DATA EXCERPT:
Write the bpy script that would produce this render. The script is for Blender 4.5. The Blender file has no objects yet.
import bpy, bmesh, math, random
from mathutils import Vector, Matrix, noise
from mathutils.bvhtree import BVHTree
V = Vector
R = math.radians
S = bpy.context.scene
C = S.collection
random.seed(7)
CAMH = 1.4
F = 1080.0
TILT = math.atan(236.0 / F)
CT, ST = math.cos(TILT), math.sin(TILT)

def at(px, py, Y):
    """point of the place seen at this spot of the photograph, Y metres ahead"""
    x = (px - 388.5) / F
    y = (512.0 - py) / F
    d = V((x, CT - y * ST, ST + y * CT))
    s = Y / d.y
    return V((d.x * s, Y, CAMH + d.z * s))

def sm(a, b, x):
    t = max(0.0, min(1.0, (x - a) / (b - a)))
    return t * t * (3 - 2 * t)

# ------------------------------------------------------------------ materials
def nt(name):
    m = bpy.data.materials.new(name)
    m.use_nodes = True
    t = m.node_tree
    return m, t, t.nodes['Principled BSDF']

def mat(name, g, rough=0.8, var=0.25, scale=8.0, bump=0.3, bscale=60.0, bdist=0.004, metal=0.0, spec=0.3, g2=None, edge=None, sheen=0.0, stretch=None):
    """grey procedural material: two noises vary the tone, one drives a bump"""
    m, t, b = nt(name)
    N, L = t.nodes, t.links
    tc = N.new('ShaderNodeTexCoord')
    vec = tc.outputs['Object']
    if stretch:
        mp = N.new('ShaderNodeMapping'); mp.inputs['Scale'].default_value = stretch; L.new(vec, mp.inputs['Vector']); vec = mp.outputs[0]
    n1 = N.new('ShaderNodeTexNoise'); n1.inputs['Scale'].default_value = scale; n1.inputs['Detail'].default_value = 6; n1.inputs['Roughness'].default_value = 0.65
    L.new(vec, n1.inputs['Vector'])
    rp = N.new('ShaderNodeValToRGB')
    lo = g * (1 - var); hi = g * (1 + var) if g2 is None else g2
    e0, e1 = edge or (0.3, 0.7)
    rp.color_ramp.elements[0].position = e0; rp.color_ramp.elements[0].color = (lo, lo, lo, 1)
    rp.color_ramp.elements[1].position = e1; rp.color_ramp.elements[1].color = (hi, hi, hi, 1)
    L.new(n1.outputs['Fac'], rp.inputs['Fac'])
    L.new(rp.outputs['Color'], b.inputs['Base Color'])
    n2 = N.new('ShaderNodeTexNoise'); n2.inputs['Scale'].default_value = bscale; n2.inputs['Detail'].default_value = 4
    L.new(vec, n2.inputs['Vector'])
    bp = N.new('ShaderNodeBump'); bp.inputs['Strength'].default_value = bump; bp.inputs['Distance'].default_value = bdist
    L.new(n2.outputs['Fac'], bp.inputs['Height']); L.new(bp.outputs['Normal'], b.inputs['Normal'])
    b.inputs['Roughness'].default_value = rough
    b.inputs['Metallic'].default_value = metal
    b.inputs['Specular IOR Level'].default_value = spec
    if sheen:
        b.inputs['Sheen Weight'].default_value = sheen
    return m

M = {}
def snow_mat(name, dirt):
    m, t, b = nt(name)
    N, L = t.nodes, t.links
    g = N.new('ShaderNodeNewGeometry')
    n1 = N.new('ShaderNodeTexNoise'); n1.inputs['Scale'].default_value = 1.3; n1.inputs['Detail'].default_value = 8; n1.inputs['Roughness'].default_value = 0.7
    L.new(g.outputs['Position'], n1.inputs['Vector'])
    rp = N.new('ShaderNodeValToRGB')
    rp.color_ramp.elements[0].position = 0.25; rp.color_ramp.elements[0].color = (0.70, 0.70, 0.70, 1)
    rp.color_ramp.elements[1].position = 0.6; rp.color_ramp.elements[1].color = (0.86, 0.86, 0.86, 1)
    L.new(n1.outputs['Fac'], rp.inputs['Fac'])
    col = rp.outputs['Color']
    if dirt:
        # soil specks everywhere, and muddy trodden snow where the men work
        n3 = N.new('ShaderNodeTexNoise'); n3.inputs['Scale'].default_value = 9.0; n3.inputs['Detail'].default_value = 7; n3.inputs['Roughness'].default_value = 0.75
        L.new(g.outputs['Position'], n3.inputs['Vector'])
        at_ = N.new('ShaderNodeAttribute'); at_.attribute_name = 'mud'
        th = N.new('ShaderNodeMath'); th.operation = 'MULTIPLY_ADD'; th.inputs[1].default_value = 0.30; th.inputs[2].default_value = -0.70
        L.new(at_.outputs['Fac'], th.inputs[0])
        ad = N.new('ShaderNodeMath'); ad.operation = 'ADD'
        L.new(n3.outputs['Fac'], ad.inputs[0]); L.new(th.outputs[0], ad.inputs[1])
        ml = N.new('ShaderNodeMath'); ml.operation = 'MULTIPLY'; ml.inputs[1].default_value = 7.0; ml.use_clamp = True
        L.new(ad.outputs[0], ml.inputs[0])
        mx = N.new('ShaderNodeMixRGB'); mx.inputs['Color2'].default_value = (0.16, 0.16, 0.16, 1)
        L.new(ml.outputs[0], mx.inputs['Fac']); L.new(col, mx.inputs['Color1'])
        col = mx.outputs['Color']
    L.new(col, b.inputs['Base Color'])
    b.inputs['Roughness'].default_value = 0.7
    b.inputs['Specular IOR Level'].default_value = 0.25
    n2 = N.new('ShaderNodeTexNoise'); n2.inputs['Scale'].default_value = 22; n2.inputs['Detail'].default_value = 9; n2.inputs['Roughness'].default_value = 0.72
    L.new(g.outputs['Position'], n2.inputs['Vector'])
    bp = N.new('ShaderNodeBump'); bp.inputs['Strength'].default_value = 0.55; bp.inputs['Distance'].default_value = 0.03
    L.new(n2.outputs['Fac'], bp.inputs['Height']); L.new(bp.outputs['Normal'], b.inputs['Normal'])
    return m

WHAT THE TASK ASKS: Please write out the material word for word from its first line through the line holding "return m, t, t.nodes['Principled BSDF']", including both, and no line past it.

ANSWER TO THIS EXERCISE:
Write the bpy script that would produce this render. The script is for Blender 4.5. The Blender file has no objects yet.
import bpy, bmesh, math, random
from mathutils import Vector, Matrix, noise
from mathutils.bvhtree import BVHTree
V = Vector
R = math.radians
S = bpy.context.scene
C = S.collection
random.seed(7)
CAMH = 1.4
F = 1080.0
TILT = math.atan(236.0 / F)
CT, ST = math.cos(TILT), math.sin(TILT)

def at(px, py, Y):
    """point of the place seen at this spot of the photograph, Y metres ahead"""
    x = (px - 388.5) / F
    y = (512.0 - py) / F
    d = V((x, CT - y * ST, ST + y * CT))
    s = Y / d.y
    return V((d.x * s, Y, CAMH + d.z * s))

def sm(a, b, x):
    t = max(0.0, min(1.0, (x - a) / (b - a)))
    return t * t * (3 - 2 * t)

# ------------------------------------------------------------------ materials
def nt(name):
    m = bpy.data.materials.new(name)
    m.use_nodes = True
    t = m.node_tree
    return m, t, t.nodes['Principled BSDF']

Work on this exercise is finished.